Das war nicht der einzige Fehler dieses merkwürdigen Urteils: Andere Highlights:
– Ein stillgelegter Fischkutter, der nach Instandsetzung und wiederhergestellter Schwimmtauglichkeit als Fischbrötchenverkaufsstätte dienen sollte, wurde als taugliches Tatobjekt i.S.d. § 306Nr. 4 StGB angesehen.
– Mein Mandant soll es geschafft haben, an mehreren Tatorten gleichzeitig gewesen zu sein, obwohl diese deutlich auseinanderlagen.
Nachzulesen unter: http://strafverteidigung-hamburg.com/1984/fischbroetchen-krieg/
man muss sich beschränken 🙂
Wie wahr ….besonders in diesem Fall!
Na immerhin wurde die gleichzeitige Anwesenheit an verschiedenen Tatorten nicht als Ausdruck besonderer krimineller Energie strafschärfen gewertet… 😉
das hätte wahrscheinlich zur Aberkennung des 2. Staatsexamens von Amts wegen geführt….
Und zu einer Schadenersatzklage gegen den Verkäufer der Examenslösungen…
Leider zitiert der BGH eine „ständige Rechtsprechung“, die nicht so 100prozentig passt. Ist ja kein seltenes Phänomen, dass irgendwelche vermeintlichen Fundstellen jahrzehntelang mitgeschleppt werden, ohne dass man liest, was da eigentlich entschieden wurde. Die Entscheidung von 1968 betraf eine Verurteilung, bei der man schon das komplette Schweigen der Zuhälterbraut (Braut steht tatsächlich so in der Entscheidung)für den Beleg der Körperverletzung hielt.

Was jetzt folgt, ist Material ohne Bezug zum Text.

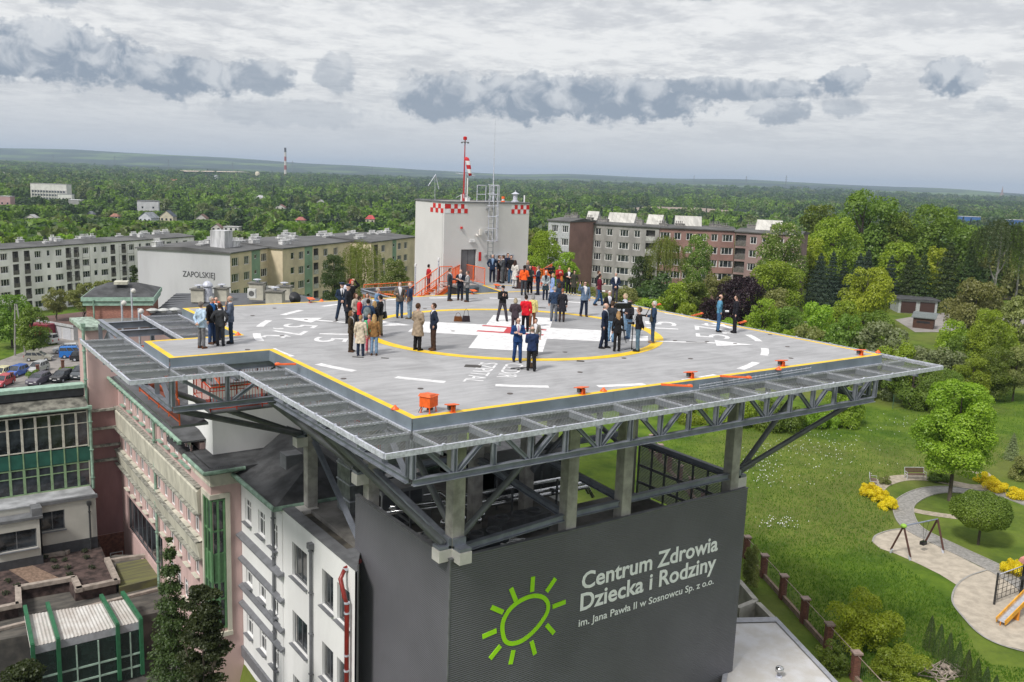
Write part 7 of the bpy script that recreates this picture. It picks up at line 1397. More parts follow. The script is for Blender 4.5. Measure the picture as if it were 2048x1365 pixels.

Die Sachlage bei einer Zeugin, die eine naheliegende Entlastungsbehauptung nicht vorbringt, und ihren Sohn 240 Tage in Uhaft schmoren lässt, ist mE eine deutlich andere. „Ich wurde ja nicht gefragt“ ist schön und gut, aber soweit ich weiß, darf auch der Angeklagte /U-Häftling mit mindestens Pflichtverteidiger versehen das eine oder andere Argument vorbringen, das ihm die Schrecken der U-Haft erspart.

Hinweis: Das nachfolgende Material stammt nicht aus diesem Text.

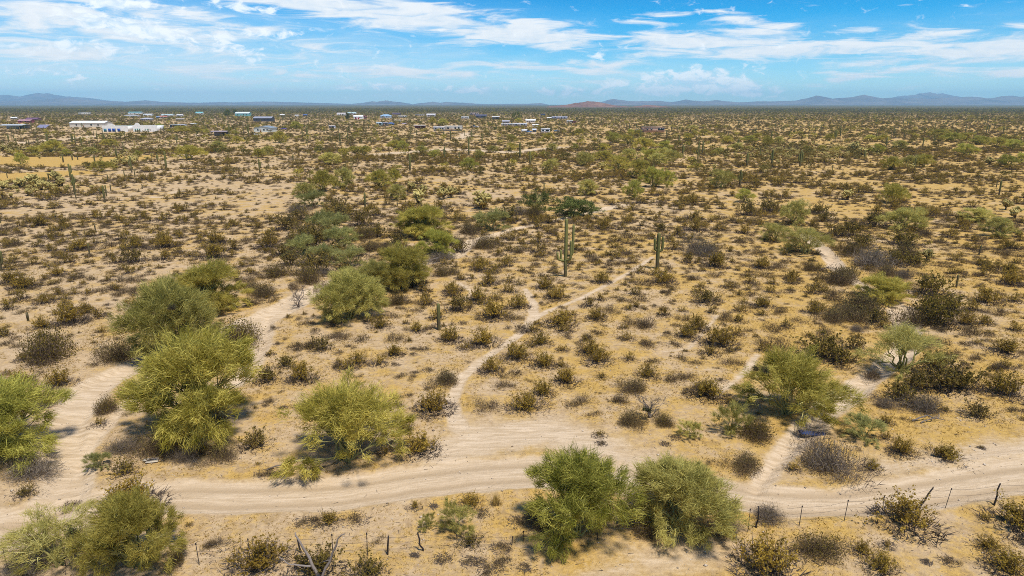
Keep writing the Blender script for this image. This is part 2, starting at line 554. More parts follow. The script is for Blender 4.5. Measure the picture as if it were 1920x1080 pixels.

P.s. falls RA Dr.B. mitliest Das mit dem Anonymisieren auf der verlinkten Seite hat nicht so ganz geklappt, unten kann man den Namen des Mitangeklagten „B“ auch ausgeschrieben finden.
hallo, danke für den Hinweis, den ich – aus Zeitgründen ungeprüft – an den BGH weiter geleitet habe.